Na Alemanha, virou quase rotina difamar os cidadãos da Saxônia como povo atrasado e com tendências de direita. Um clichê tolo, não há dúvida. Mas eles também não contribuem para provar o contrário.
Durante uma visita recente da chanceler federal Angela Merkel à capital do estado, Dresden, uma equipe de filmagem da TV de direito público ZDF estava simplesmente fazendo o seu trabalho, registrando uma manifestação do movimento ultradireitista Pegida (sigla em alemão para "Patriotas europeus contra a islamização do Ocidente") contra a chefe de governo alemã.
E aí partiram do meio da massa insultos contra os repórteres ("Imprensa da mentira!"), sem que os policiais logo ao lado sequer se incomodassem. Mas aí eles entraram em ação – contra os profissionais de imprensa. Um ativista especialmente barulhento instou os agentes da lei e investirem contra os funcionários da ZDF. E foi o que aconteceu: eles não tinham nada melhor a fazer do que controlar várias vezes seus documentos de identidade – durante nada menos que 45 minutos.
Mais tarde, o governador da Saxônia, Michael Kretschmer – membro da União Democrata Cristã (CDU), assim como Merkel –, se apressou em declarar que nessa brincadeira só os policiais se comportaram com seriedade.
Uma semana inteira após a gritante obstrução da liberdade de imprensa, o governo saxão comunicou sumariamente que o manifestante arruaceiro se tratava – atenção – de um funcionário do Departamento Estadual de Investigações. Espantoso, mas, por outro lado, também nada surpreendente.
A rigor, não é mais notícia o fato de que na Saxônia – e seguramente também em outras partes da Alemanha – aspectos democráticos indiscutíveis estão perigosamente abalados. O pior é a ausência de qualquer tentativa de justificativa oficial: jornalistas são inimigos, não guardiães de um direito fundamental – é o que acha o Pegida e, ao que tudo indica, também o governador Kretschmer.
Ao dizer que só a polícia agiu de forma "séria", ele está insinuando, justamente, que a equipe da TV ZDF não seja séria. No material filmado pelos colegas, aliás, vê-se como os jornalistas são abertamente ameaçados por outros participantes da passeata. Nenhuma palavra do governo estadual a respeito.

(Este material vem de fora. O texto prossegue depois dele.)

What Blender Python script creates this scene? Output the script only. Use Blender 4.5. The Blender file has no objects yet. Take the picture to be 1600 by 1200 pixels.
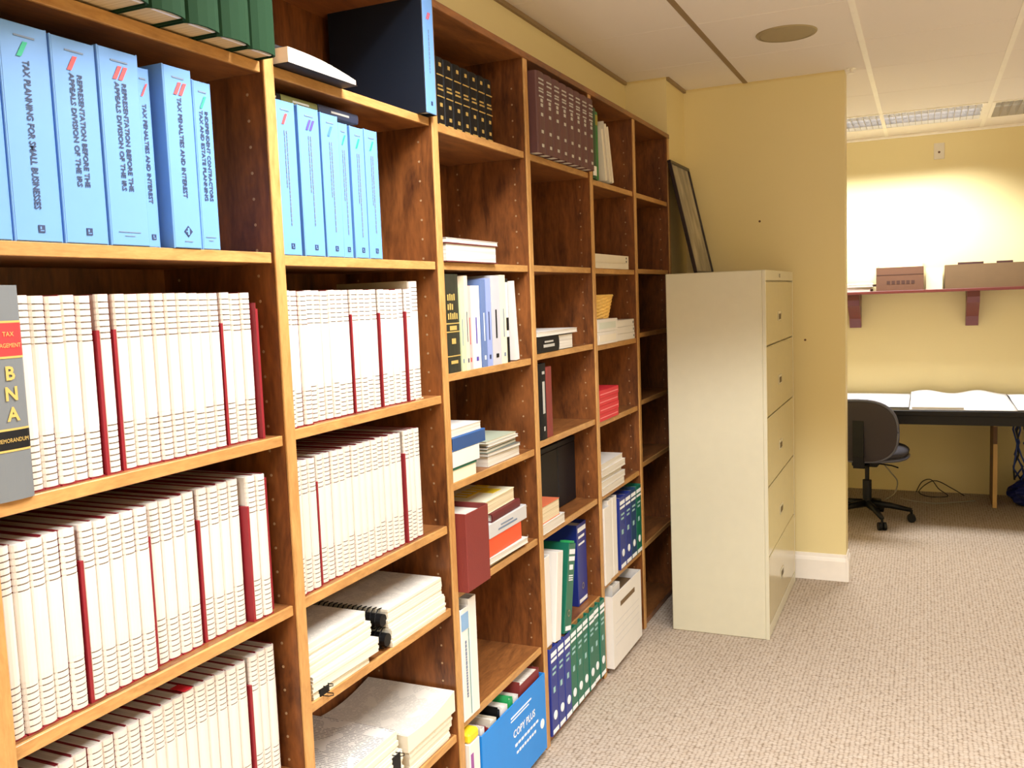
import bpy, math, random
from mathutils import Vector, Matrix
random.seed(7)
SC = bpy.context.scene
COL = SC.collection
PI = math.pi
rad = math.radians

# ------------------------------------------------------------------ camera
cam_data = bpy.data.cameras.new('camera')
cam = bpy.data.objects.new('camera', cam_data)
COL.objects.link(cam)
yaw, pitch, roll = rad(24.4374), rad(5.3665), rad(-2.1633)
cy_, sy_, cp_, sp_ = math.cos(yaw), math.sin(yaw), math.cos(pitch), math.sin(pitch)
fwd = Vector((-sy_ * cp_, cy_ * cp_, -sp_))
r0 = Vector((cy_, sy_, 0))
u0 = r0.cross(fwd)
c_, s_ = math.cos(roll), math.sin(roll)
right = c_ * r0 + s_ * u0
up = -s_ * r0 + c_ * u0
cam.matrix_world = Matrix(((right.x, up.x, -fwd.x, 1.1765), (right.y, up.y, -fwd.y, 0.0),
                           (right.z, up.z, -fwd.z, 1.55), (0, 0, 0, 1)))
cam_data.sensor_width = 36.0
cam_data.lens = 36.0 * 1427.6 / 1600.0
cam_data.clip_start = 0.02
SC.camera = cam

# ------------------------------------------------------------------ world, exposure, ceiling lights
SC.view_settings.view_transform = 'Standard'
SC.view_settings.look = 'None'
SC.view_settings.exposure = 0.29
SC.view_settings.gamma = 1.0
world = bpy.data.worlds.new('world')
SC.world = world
world.use_nodes = True
world.node_tree.nodes['Background'].inputs[0].default_value = (1.0, 0.93, 0.82, 1)
world.node_tree.nodes['Background'].inputs[1].default_value = 0.3
SC.cycles.max_bounces = 10
SC.cycles.diffuse_bounces = 7
SC.cycles.sample_clamp_indirect = 4.0

CEIL = 2.623
P_MAIN, P_FAR = 58.0, 58.0
def ceiling_lamp(name, x0, x1, y0, y1, power, c_in, c_out, z=CEIL - 0.012, col=(0.985, 0.985, 1.0), spill=0.04):
    """one parabolic fluorescent fixture's light; its strength falls to nothing past the louver's cut-off angle"""
    ld = bpy.data.lights.new(name, 'AREA')
    ld.shape = 'RECTANGLE'
    ld.size, ld.size_y = x1 - x0, y1 - y0
    ld.energy = power
    ld.color = col
    ld.use_nodes = True
    nt = ld.node_tree
    em = nt.nodes['Emission']
    geo = nt.nodes.new('ShaderNodeNewGeometry')
    dot = nt.nodes.new('ShaderNodeVectorMath'); dot.operation = 'DOT_PRODUCT'
    nt.links.new(geo.outputs['Incoming'], dot.inputs[0]); nt.links.new(geo.outputs['Normal'], dot.inputs[1])
    ab = nt.nodes.new('ShaderNodeMath'); ab.operation = 'ABSOLUTE'
    nt.links.new(dot.outputs['Value'], ab.inputs[0])
    mr = nt.nodes.new('ShaderNodeMapRange'); mr.interpolation_type = 'SMOOTHSTEP'
    mr.inputs['From Min'].default_value = c_out; mr.inputs['From Max'].default_value = c_in
    mr.inputs['To Min'].default_value = spill; mr.inputs['To Max'].default_value = 1.0
    nt.links.new(ab.outputs[0], mr.inputs['Value'])
    # batwing photometry: the louver throws more sideways than straight down
    bw = nt.nodes.new('ShaderNodeMath'); bw.operation = 'DIVIDE'
    nt.links.new(mr.outputs[0], bw.inputs[0]); nt.links.new(ab.outputs[0], bw.inputs[1])
    nt.links.new(bw.outputs[0], em.inputs['Strength'])
    o = bpy.data.objects.new(name, ld)
    COL.objects.link(o)
    o.location = ((x0 + x1) / 2, (y0 + y1) / 2, z)
    return o
C_IN, C_OUT = 0.56, 0.46
LAMPS = [(0.33, 1.51, 1.39, 1.97), (0.33, 1.51, -1.03, -0.45), (2.75, 3.94, 1.39, 1.97), (2.75, 3.94, -1.03, -0.45)]
for L in LAMPS:
    ceiling_lamp('troffer_light', *L, P_MAIN, C_IN, C_OUT)
ceiling_lamp('troffer_light', 0.33, 1.50, 6.39, 6.95, P_FAR, 0.60, 0.46, spill=0.01)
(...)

É claro que Kretschmer e seus colegas são movidos por puro medo. Nas eleições gerais de 2017, a populista de direita Alternativa para a Alemanha (AfD) já se mostrou mais forte na Saxônia do que o eterno partido governista CDU. Em 2019 se elege o parlamento estadual saxão, e será extremamente difícil formar um governo contra a AfD. Ideologias ultradireitistas, xenófobas e antidemocráticas são amplamente difundidas, em todas as camadas da população. E, como se vê, também nos órgãos públicos.
Também na política federal alemã o apoio aos jornalistas é exíguo. A ministra da Justiça, a social-democrata Katarina Barley, classificou como "preocupante" o ocorrido em Dresden. E a polícia da Saxônia pretende encontrar-se com um encarregado da ZDF a fim de esclarecer a situação. Está muito bem, mas para nós, jornalistas, isso de pouco vale, se incidentes como o de Dresden se tornarem cada vez mais frequentes.
A cobertura jornalística livre e sem obstáculos é uma característica inalienável da democracia: esse fato indiscutível foi simplesmente esquecido por muitos – pelos cidadãos irados que gritam insultos, com toda certeza, mas também por muitos responsáveis nos órgãos públicos, nos ministérios, na polícia.
E por enquanto a situação é essa, até que a massa silenciosa da Alemanha – a qual, espera-se com todo otimismo, dá grande valor à liberdade de imprensa – enfim se manifeste em alto e bom som, fazendo calar os insultos dos barulhentos. Ou Merkel poderia fazê-lo. Mas isso (infelizmente) não é de se esperar.